"There is no turning back," said Lars Nordrum, second in command of the Norwegian Intelligence Service as he presented an annual risk assessment for Norway, a NATO-member sharing a border with Russia.
"The Russian state will be more authoritarian and militarised," he said, referring to how propaganda is used to manipulate public opinion and Moscow's closer ties with other authoritarian regimes.
"Russian interests will not be compatible with those of the West," Nordrum said.
The annual risk assessment, the first since Russia's invasion of Ukraine in February 2022, also concluded as it has done before that Russia and China are the main threats to Norway's security and interests.
The war has been "a catastrophe for Russia", Nordrum said, citing the effects of Western trade sanctions, Moscow's international isolation and the "more than 100,000 Russian soldiers... killed or injured" in Ukraine.

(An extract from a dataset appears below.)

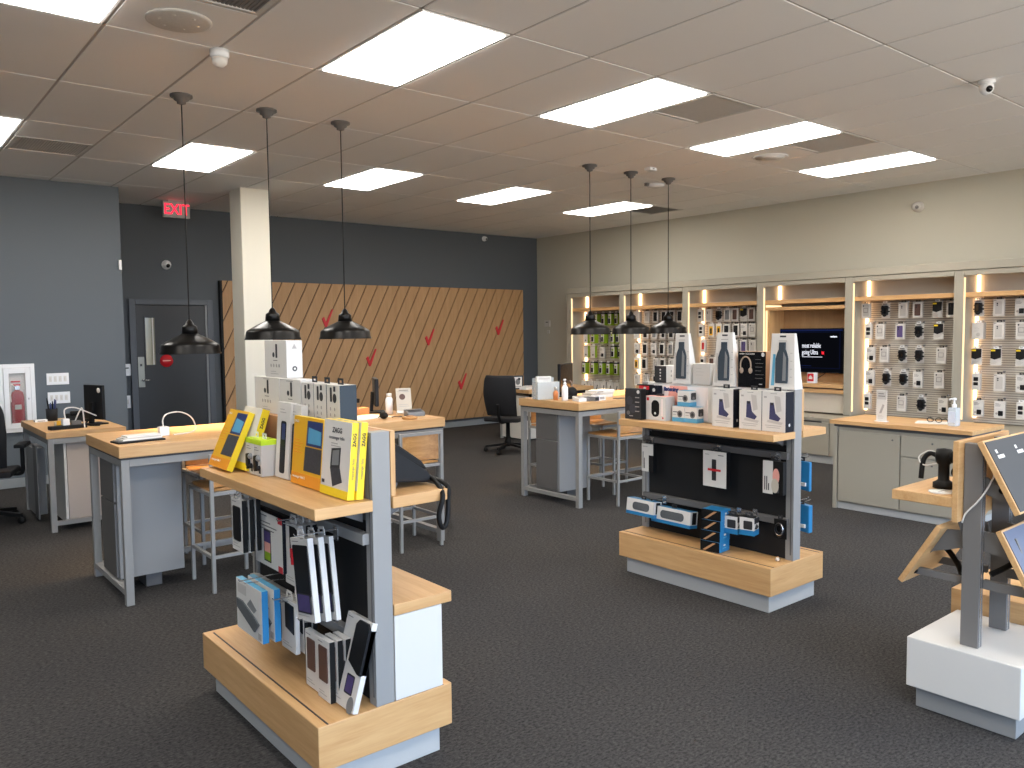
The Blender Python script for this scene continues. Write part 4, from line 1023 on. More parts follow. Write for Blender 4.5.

The conflict, he said, has increased Norway's geopolitical importance, not least because it has made it the leading supplier of gas to the European continent.
"European countries will be dependent on Norwegian energy supplies for many years," Nordrum said.
Norway's domestic intelligence service (PST), which also contributed to the assessment, believes that "Russia will try to gather intelligence about most aspects of Norway's oil, gas and energy sector" after the emergence of "Russian ambitions to exert pressure on European energy security" last year.
But direct sabotage of Norwegian energy infrastructure by Russia is "unlikely" in 2023, according to PST chief Beate Gangas.
"However, acts of sabotage could become a more relevant scenario if Russia's willingness to escalate the conflict with NATO and the West were to increase," the report said.
Following the suspected sabotage of the Nord Stream 1 and 2 gas pipelines last year in the Baltic Sea, Norway has stepped up security around strategic sites, including its energy facilities.